Kelowna Rockets force game five in thrilling OT win

Apr 16, 2026 | 10:25 AM

Were you not entertained?

On a night where their season teetered on the brink, the Kelowna Rockets delivered their most dramatic response of the year, maybe their most meaningful in years.

Facing elimination Wednesday night at Prospera Place, the Rockets erased a 3-0 deficit after 40 minutes and stormed back for a stunning 4-3 overtime win over the Everett Silvertips.

“This was awesome,” assistant coach Brandon McMillan said afterward. “To see the guys on the bench, their excitement, especially in the third period – we never had any doubt. We just stuck with it.”

That belief looked fragile early.

The Silvertips, a 57-win powerhouse and one of the WHL’s most complete teams, dictated the opening 40 minutes. They capitalized on mistakes, built a 3-0 lead, and seemed poised to complete a series sweep. The Rockets, outshot and chasing the game, could have easily accepted their fate.

McMillan admitted as much.

“They could have mailed it in,” he said. “They could have said, ‘We don’t want to get on the bus tomorrow.’ But the effort…unbelievable. Our leaders kept everyone in it.”

A turning point came in goal.

With momentum slipping, the Rockets turned to Josh Banini, who hadn’t seen game action in weeks. What followed may have been the quiet backbone of the comeback.

“He came in and did an unbelievable job,” McMillan said. “We didn’t have a lot of life at that point, and some of his saves got the group going. Everyone saw how hard he was battling. It lifted us.”

Still trailing by three heading into the third, the message inside the Rockets’ dressing room was simple and desperate.

“It’s the final 20 minutes of your playoffs,” McMillan said. “You just go out there and lay it all on the line.”

The shift wasn’t immediate, but it was inevitable.

The Rockets began to push. They found life on special teams, scoring twice on the power play, including a 6-on-4 opportunity late. For a team that had struggled to generate offense in the series, with four goals in three games, it was a breakthrough at exactly the right time.

And then came the moment that changed everything.

With the goaltender pulled and time nearly gone, the Rockets found a way. With just 7.7 seconds remaining in regulation, the tying goal was scored when Shane Smith fired home his first of the playoffs in a chaotic crease scramble, sending the building into disbelief.

“I felt like we finally got a bounce,” McMillan said. “We haven’t had a lot of those in this series. But we stuck with it and earned one.”

Suddenly, a game that looked finished was alive again.

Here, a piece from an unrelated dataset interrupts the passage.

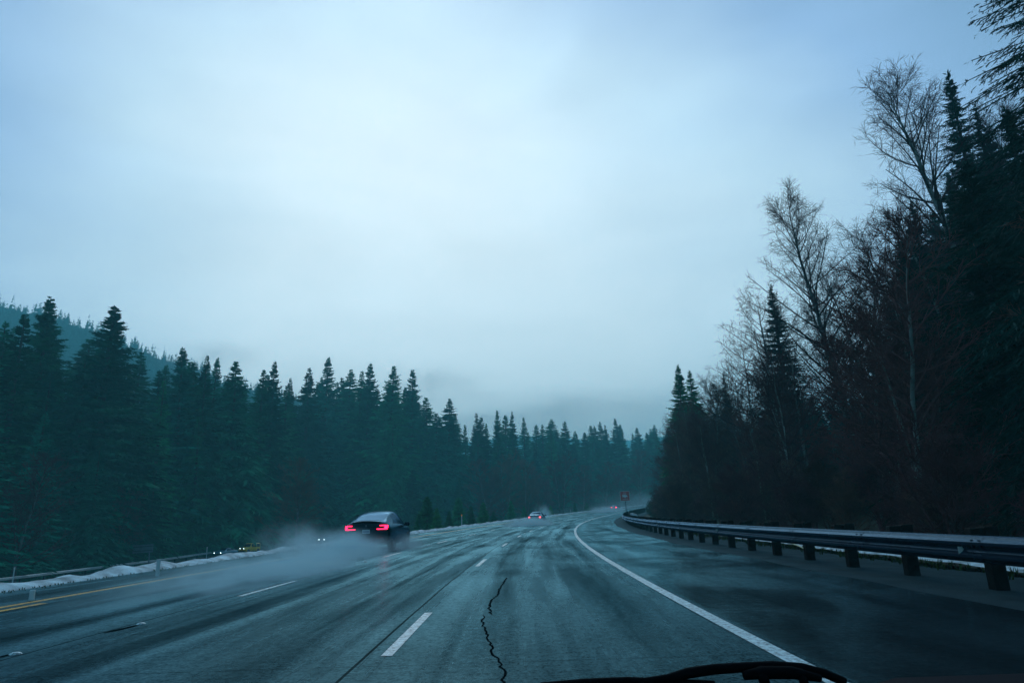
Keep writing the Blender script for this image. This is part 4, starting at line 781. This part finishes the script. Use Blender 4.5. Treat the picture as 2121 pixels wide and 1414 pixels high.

Overtime demanded composure.

“We wanted to stay even keel,” McMillan explained. “There was a lot of emotion after tying it late, but we needed to reset. Be smart with changes, attack early, and carry that momentum.”

The Rockets did exactly that.

After a couple of key saves from Banini to keep the game alive, Kelowna transitioned quickly. A 3-on-2 rush developed, with speed wide and a creative feed into the middle. The puck found Tij Iginla at the top of the crease, the place where playoff games are won.

He didn’t miss.

Iginla buried the winner 2:30 into overtime, his second goal of the night, ending a three-game scoreless stretch emphatically.

“That’s where you score this time of year,” McMillan said. “Right in those hard areas. That’s how you win playoff games.”

The celebration that followed was equal parts relief and defiance.

For the first time in the series, and the first time all season against Everett, the Rockets had solved the Silvertips.

“I think it gives us confidence,” McMillan said. “We haven’t had a win against them this year, so to get that first one, it matters. And some of our big guys are starting to find their game.”

Kelowna now heads back to Everett for Game 5 with life, belief, and something they didn’t have before Wednesday night – proof.

Proof they can break through.

Proof they can rattle a juggernaut.

Proof that even against a team as dominant as the Silvertips, the margin is thinner than it looks.

“We want to create as much adversity as we can for them,” McMillan said. “They haven’t been in a lot of tight games. We want to make it hard every shift.”

They did more than that.

They made it unforgettable.

And now, a series that looked over suddenly has a pulse.